Thursday, June 18, 2009

Getting Real by 37Signals

Success is all about great execution.


Constantly seek out your weak links and focus on them until they're up to par.


The folks on your team will make or break your project - and your company.


Shakespeare reveled in the limitations of sonnets, fourteenline lyric poems in iambic pentameter.


The goal is to win the customer by building what they want.


This sort of one-upping Cold War mentality is a dead-end. Its an expensive, defensive, and paranoid way of building projects.


If you're going to live with something for two years, three years, the rest of your life, you need to care about it.


Run on limited resources and you'll be forced to reckon with constraints earlier and more intensely. And that's a good thing. Constraints drive innovation.


Have an enemy. Sometimes the best way to know what your app should be is to know what it shouldn't be.


One bonus you get from having an enemy is a very clear marketing message. People are stoked by conflict. And they also understand a product by comparing it to others.


They'll take sides. And thats a sure fire way to get attention and ignite passion.


The problem is that once a consumer has bought someone else's story and believes that lie, persuading the consumer to switch is the same as persuading him to admit he was wrong...Instead you must tell a different story and persuade listeners that your story is more important that the story they currently believe. (Seth Godin, Be A Better Liar)


Instead we stay focused on the big picture and keep asking ourselves, what is the key problem we are trying to solve and how can we solve it. (Michael Reining, Blinklist)


Enjoy baking, sell your bread, people like it, sell more.
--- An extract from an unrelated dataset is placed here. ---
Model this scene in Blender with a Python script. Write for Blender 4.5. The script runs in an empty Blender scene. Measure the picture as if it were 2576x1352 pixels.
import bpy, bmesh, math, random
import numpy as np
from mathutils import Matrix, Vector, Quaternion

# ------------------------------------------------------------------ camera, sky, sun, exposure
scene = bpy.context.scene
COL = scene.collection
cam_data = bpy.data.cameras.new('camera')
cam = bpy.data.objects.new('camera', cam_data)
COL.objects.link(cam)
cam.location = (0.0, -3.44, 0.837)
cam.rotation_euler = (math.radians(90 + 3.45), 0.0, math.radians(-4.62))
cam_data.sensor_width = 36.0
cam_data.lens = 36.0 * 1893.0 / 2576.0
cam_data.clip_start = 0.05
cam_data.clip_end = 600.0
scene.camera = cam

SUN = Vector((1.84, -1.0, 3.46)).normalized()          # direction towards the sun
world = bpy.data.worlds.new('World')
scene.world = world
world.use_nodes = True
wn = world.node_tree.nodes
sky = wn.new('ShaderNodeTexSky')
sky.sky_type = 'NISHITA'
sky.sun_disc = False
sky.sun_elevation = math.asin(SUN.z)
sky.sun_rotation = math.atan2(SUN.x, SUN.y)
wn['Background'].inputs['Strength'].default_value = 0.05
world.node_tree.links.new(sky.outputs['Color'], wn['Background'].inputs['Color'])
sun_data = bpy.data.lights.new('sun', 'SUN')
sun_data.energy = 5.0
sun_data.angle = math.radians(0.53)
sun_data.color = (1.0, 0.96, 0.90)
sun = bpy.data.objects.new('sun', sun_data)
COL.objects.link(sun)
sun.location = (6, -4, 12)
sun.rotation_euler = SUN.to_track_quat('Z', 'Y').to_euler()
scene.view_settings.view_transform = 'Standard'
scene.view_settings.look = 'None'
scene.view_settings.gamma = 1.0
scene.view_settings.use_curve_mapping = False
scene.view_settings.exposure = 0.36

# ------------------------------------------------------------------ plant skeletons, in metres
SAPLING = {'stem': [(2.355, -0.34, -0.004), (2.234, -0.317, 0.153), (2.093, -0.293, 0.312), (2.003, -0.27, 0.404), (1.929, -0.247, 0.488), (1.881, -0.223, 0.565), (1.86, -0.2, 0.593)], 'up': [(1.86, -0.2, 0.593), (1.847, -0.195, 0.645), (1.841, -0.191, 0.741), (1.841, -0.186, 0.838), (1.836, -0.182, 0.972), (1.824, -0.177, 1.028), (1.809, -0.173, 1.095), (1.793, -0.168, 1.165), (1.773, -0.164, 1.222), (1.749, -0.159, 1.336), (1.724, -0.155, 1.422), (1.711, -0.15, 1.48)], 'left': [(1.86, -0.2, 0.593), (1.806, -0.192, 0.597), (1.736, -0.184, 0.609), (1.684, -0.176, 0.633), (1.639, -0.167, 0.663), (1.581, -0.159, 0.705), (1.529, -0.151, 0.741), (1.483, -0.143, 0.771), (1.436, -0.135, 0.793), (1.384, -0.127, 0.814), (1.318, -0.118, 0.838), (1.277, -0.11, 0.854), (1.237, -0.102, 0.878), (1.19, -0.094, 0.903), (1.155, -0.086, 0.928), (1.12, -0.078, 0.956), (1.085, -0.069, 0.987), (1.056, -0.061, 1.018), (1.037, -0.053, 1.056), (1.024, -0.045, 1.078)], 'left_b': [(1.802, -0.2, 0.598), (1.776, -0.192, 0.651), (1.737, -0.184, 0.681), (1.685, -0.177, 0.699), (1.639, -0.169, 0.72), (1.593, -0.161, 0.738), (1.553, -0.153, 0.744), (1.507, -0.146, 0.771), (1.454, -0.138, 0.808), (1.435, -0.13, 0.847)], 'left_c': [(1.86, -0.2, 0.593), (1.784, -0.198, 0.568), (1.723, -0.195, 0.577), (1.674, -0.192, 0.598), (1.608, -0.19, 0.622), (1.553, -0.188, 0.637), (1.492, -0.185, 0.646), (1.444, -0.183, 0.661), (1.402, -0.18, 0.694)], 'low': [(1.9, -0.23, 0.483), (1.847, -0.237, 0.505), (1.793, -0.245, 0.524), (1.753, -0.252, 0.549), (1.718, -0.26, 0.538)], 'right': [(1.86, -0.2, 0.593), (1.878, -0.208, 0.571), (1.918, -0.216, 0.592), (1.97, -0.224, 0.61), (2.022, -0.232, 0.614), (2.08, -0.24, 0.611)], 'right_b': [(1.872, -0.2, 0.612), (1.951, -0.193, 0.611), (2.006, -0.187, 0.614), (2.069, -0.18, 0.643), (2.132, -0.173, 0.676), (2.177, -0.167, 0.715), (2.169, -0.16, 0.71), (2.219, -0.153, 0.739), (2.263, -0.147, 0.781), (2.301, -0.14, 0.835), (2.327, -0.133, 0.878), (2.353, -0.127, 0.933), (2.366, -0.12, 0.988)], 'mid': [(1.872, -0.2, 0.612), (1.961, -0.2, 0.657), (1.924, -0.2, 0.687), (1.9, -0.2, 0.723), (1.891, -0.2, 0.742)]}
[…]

Keep the bakery going because you're making good food and people are happy. (Ian MacKaye)


The more massive an object, the more energy is required to change its direction.


Instead of an aircraft carrier, you steer a cigarette boat. Revel in that fact.


Simple rules...lead to complex behavior. Complex rules, lead to stupid behavior. (Andrew Hunt)


Use a team of three for version 1.0. Start with a developer, a designer, and a sweeper.


Differentiate yourself from bigger companies by being personal and friendly.


Ignore details early on. Work from large to small.


What you really want to do is build half a product that kicks ass.


"Because it just doesn't matter." That statement embodies what makes a product great. Figuring out what matters and leaving out the rest.


Most of the time you spend is wasted on things that just don't matter. If you can cut out the work and thinking that just don't matter, you'll achieve productivity you've never imagined.


Innovation is not about saying yes to everything. Its about saying NO to all but the most crucial features. (Steve Jobs)


Get something real up and running quickly. Real things lead to real reactions. That that's how you get to the truth.


Get your story straight. Make sure the pieces work. Then launch and revise. No one is as smart as all of us. (Seth Godin)


From Idea to Implementations: Brainstorm, Sketch It, Mock Up, Make It


 Ideas are worth nothing unless executed. They are just a multiplier. Execution is worth millions. (Derek Sivers)


And if you're in a competitive race, getting something out earlier helps folks commit to you and not your competition. (Dave Thomas)


Do it quick:

  • 1. Decide if its worth doing, and if so:
  • 2. Do it quick - not perfect. Just do it.
  • 3. Save it. Upload it. Publish it.
  • 4. See what people think.


So shrink your time. Keep breaking down timeframes into smaller chunks. Keep dividing problems into smaller and smaller pieces until you're able to digest them.


The alone time zone is where the real development magic happens.


Judge potential tech hires on open source contributions.


Go for happy and average over frustrated and great


If you are trying to decide between a few people to fill a position, always hire the better writer.